La nouvelle revue fondée par Bernard-Henri Lévy a pour titre La Règle du jeu : ce titre est aussi celui de deux œuvres majeures du vingtième siècle, l’autobiographie de Michel Leiris et le film de Jean Renoir. Du premier, défini ici comme « l’impeccable ethnologue ajustant ses romans intérieurs à la quête d’un réel dont la langue n’est jamais acquise », l’entreprise de Bernard-Henri Lévy retient l’idée que la connaissance de soi-même et du monde passe par le travail des mots : aussi les écrivains en seront-ils les principaux acteurs, eux qui sont les seuls à « savoir explorer les zones d’ombre du lien social ». Du second, cet « éternel contemporain », elle garde le souvenir d’un artiste incompris pour avoir voulu « hâter la mise à mort des choses en sursis » : la revue tentera donc de dresser le bilan d’une époque qui s’achève, en s’efforçant de penser la « sortie du communisme » après la chute du mur de Berlin. Mais au-delà de cette double référence, La Règle du jeu se propose à la fois de définir « un nouvel esprit des lois dans une vie intellectuelle dont les repères vacillent » et de respecter la « part de chance, de plaisir, de gratuité » qui est aussi celle de la liberté.

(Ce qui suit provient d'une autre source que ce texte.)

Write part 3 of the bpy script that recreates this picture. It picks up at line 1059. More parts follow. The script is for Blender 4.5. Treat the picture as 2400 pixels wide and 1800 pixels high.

Comme l’Europe de l’Est est l’épicentre des derniers bouleversements, il faut essayer de comprendre ce qui s’est passé là-bas et ce qui s’y joue aujourd’hui. Bernard-Henri Lévy a fait le tour des capitales, où il a rencontré quelques-uns des intellectuels les plus éminents, Stephan Hermlin à Berlin-Est, Ivan Klima à Prague, Peter Nadas à Budapest, Octavian Paler à Bucarest, Adam Michnik à Varsovie, et découvert autant de motifs d’inquiétude (« cet enchevêtrement de régionalismes, nationalismes et tribalismes que le communisme avait figé mais qui faisait, avant lui, partie du paysage ») que de raisons d’espérer (les traditions démocratiques, l’idée européenne). Guy Scarpetta, rédacteur en chef de La Règle du jeu, est allé voir le grand metteur en scène polonais Tadeusz Kantor, fondateur du théâtre Tricot, qui continue, dit-il, de frapper contre le mur avec son crâne parce qu’un artiste est toujours dans l’opposition : « Le mur, c’était le communisme, et maintenant c’est ce qu’ils appellent la liberté. » Quant à Peter Esterhazy, l’écrivain hongrois, il écrit : « C’est comme si l’on sortait d’une guerre. Tout est en ruines et nous essayons de nous souvenir comment c’était quand c’était normal. Mais nous n’avons pas de souvenir, il faudrait tout réinventer. »

La Règle du jeu n’a peut-être pas l’ambition de « tout réinventer », mais elle a celle d’inviter à réfléchir sur un héritage culturel et sur la façon de le faire fructifier. Elle le fait, par exemple, en rendant hommage à Roland Barthes, mort il y a tout juste dix ans. Ou en publiant un texte inédit d’Alexandre Kojève, daté de 1945, sur un projet d’« empire latin » unissant la France à ses voisins d’Espagne et d’Italie.

On reconnaîtra au moins deux mérites à La Règle du jeu, dont le premier numéro est plus que prometteur. Celui de rendre au journalisme ses lettres de noblesse en réhabilitant le rôle des hommes de lettres, ou plutôt des « hommes d’écriture », et non des moindres, puisque le comité éditorial – à condition qu’il soit autre chose qu’une collection de noms prestigieux mais lointains – réunit quelques-uns des plus grands, de Carlos Fuentes à Alexandre Zinoviev, en passant par Gyorgy Konrad, Czeslaw Milosz, Salman Rushdie, Mario Vargas Llosa ; et celui de défendre avec fermeté la ligne d’un « cosmopolitisme » intellectuel qui est le meilleur antidote contre les provincialismes, qu’ils soient politiques ou culturels.